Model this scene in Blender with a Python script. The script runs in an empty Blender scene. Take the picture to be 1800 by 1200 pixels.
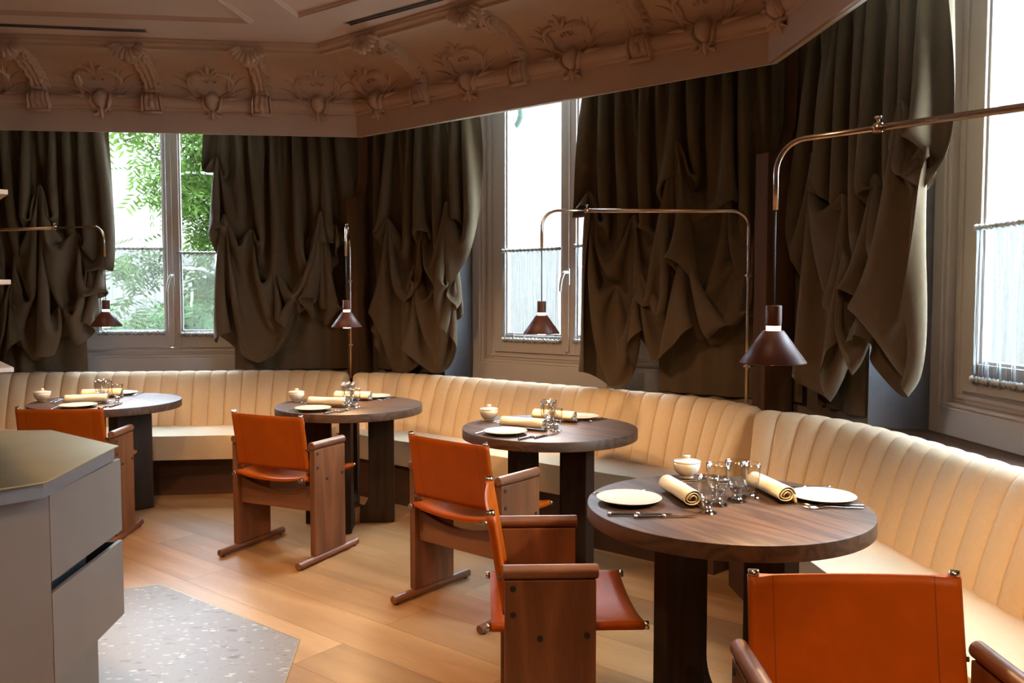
import bpy, bmesh, math, random
import numpy as np
from mathutils import Vector, Matrix

S = bpy.context.scene
COL = S.collection
PI = math.pi
rad = math.radians
def lin(a, b, n=50, endpoint=True): return np.linspace(float(a), float(b), n, endpoint=endpoint).tolist()
random.seed(7)

SKY = 48.0
EXPO = 0.08
OPEN = ()
SPOTS = [((-1.5, 2.3, 3.0), (-.7, 3.9, 0), 185, 85), ((-.2, 1.2, 3.0), (.4, 2.4, .4), 62, 100), ((-2.6, 3.2, 3.0), (-1.9, 4.8, 0), 72, 90), ((0.55, -.9, 3.0), (.78, 1.75, .66), 900, 34), ((-.6, -.3, 3.0), (-1.4, 2.0, .5), 165, 60, (1, .60, .30))]  # last two are unseen spots added to brighten the near chair and island front
# ------------------------------------------------------------------ helpers
class MB:
    """collects shapes in one bmesh"""
    def __init__(s): s.b = bmesh.new()
    def face(s, pts, mi=0):
        f = s.b.faces.new([s.b.verts.new(p) for p in pts]); f.material_index = mi; return f
    def box(s, c, d, R=None, mi=0):
        M = Matrix.Translation(Vector(c)) @ (R.to_4x4() if R is not None else Matrix.Identity(4))
        vs = [s.b.verts.new(M @ Vector((x*d[0]/2, y*d[1]/2, z*d[2]/2))) for x in (-1,1) for y in (-1,1) for z in (-1,1)]
        for q in ((0,1,3,2),(4,6,7,5),(0,4,5,1),(2,3,7,6),(0,2,6,4),(1,5,7,3)):
            s.b.faces.new([vs[i] for i in q]).material_index = mi
        return s
    def hexa(s, bot, top, mi=0):
        """prism between two rings of points"""
        n = len(bot)
        a = [s.b.verts.new(p) for p in bot]; c = [s.b.verts.new(p) for p in top]
        s.b.faces.new(a[::-1]).material_index = mi; s.b.faces.new(c).material_index = mi
        for i in range(n):
            s.b.faces.new((a[i], a[(i+1) % n], c[(i+1) % n], c[i])).material_index = mi
        return s
    def prism(s, poly, z0, z1, mi=0):
        return s.hexa([(x, y, z0) for x, y in poly], [(x, y, z1) for x, y in poly], mi)
    def grid(s, P, cu=False, cv=False, mi=0, smooth=True):
        """P[i][j] points"""
        nv, nu = len(P), len(P[0])
        V = [[s.b.verts.new(p) for p in r] for r in P]
        for i in range(nv - (0 if cv else 1)):
            for j in range(nu - (0 if cu else 1)):
                q = (V[i][j], V[i][(j+1) % nu], V[(i+1) % nv][(j+1) % nu], V[(i+1) % nv][j])
                f = s.b.faces.new(q); f.smooth = smooth; f.material_index = mi
        return V
    def tube(s, pts, r, seg=12, cap=True, mi=0):
        pts = [Vector(p) for p in pts]; n = len(pts)
        rr = r if isinstance(r, (list, tuple)) else [r]*n
        rings = []; up = None
        for i, p in enumerate(pts):
            t = (pts[min(i+1, n-1)] - pts[max(i-1, 0)]).normalized()
            if up is None:
                up = Vector((0,0,1)) if abs(t.z) < .9 else Vector((1,0,0))
            a = t.cross(up).normalized(); up = a.cross(t).normalized()
            rings.append([p + rr[i]*(math.cos(2*PI*k/seg)*a + math.sin(2*PI*k/seg)*up) for k in range(seg)])
        V = s.grid(rings, cu=True, mi=mi)
        if cap:
            for e in (V[0][::-1], V[-1]):
                f = s.b.faces.new(e); f.material_index = mi
        return s
    def lathe(s, prof, c=(0,0,0), seg=32, mi=0, close=False):
        P = [[(c[0]+r*math.cos(2*PI*k/seg), c[1]+r*math.sin(2*PI*k/seg), c[2]+z) for k in range(seg)] for r, z in prof]
        V = s.grid(P, cu=True, cv=close, mi=mi)
        return V
    def obj(s, name, mat, parent=None, loc=None, bevel=0, seg=2, smooth=None, sub=0, fix=True, weld=False, ang=40, sharp=None):
        if weld: bmesh.ops.remove_doubles(s.b, verts=s.b.verts, dist=1e-5)
        if fix: bmesh.ops.recalc_face_normals(s.b, faces=s.b.faces)
        me = bpy.data.meshes.new(name); s.b.to_mesh(me); s.b.free()
        for m in (mat if isinstance(mat, (list, tuple)) else [mat]): me.materials.append(m)
        if smooth is not None:
            for p in me.polygons: p.use_smooth = smooth
        if sharp: me.set_sharp_from_angle(angle=rad(sharp))
        o = bpy.data.objects.new(name, me); COL.objects.link(o)
        if parent is not None: o.parent = parent
        if loc is not None: o.location = loc
        if bevel:
            m = o.modifiers.new('b', 'BEVEL'); m.width = bevel; m.segments = seg; m.limit_method = 'ANGLE'; m.angle_limit = rad(ang)
            m.harden_normals = False
        if sub:
            m = o.modifiers.new('s', 'SUBSURF'); m.levels = m.render_levels = sub
        return o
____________
### YOUR OBJECTIVE
Everything from the top line of the data down to and including the line with "random.seed(7)" is to be copied, except the pictures.

### TASK ANSWER
Model this scene in Blender with a Python script. The script runs in an empty Blender scene. Take the picture to be 1800 by 1200 pixels.
import bpy, bmesh, math, random
import numpy as np
from mathutils import Vector, Matrix

S = bpy.context.scene
COL = S.collection
PI = math.pi
rad = math.radians
def lin(a, b, n=50, endpoint=True): return np.linspace(float(a), float(b), n, endpoint=endpoint).tolist()
random.seed(7)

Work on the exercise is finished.